ESG ratings have been fraught with issues since their inception. Over the past several years, some jurisdictions introduced voluntary and mandatory codes of conduct and rater regulations. This has led to some improvement in the ratings industry and financial services are beginning to see real value in ESG ratings. A recent CDP report shows encouraging data regarding how financial institutions are using ESG ratings stating:
“In 2023, 85% of [Financial Institutions] disclosing through CDP identified climate-related opportunities with the potential for substantive financial or strategic impact on their business. Of these, 18, with US$4 trillion in combined assets, identified ‘Improved ratings by sustainability/ESG indexes’ as the primary driver of substantive financial opportunities open to them.”

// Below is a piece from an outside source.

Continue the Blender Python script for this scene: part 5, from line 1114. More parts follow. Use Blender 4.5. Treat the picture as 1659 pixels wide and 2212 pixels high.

The legal landscape around ESG ratings is evolving as jurisdictions take action on the IOSCO’s 2021 recommendations. The report identifies six major jurisdictions adopting some form of guidance for ESG raters. The EU and India are adopting mandatory regulatory frameworks for raters, while Japan, Hong Kong, and Singapore adopted voluntary codes of conduct. The UK, which currently has a voluntary code of conduct, recently announced that formal regulations are coming. The global market is beginning to recognize the need for ESG rating regulations, and markets are responding by giving ESG ratings more attention. The ESG ratings industry has a long road ahead, but is trending in a good direction.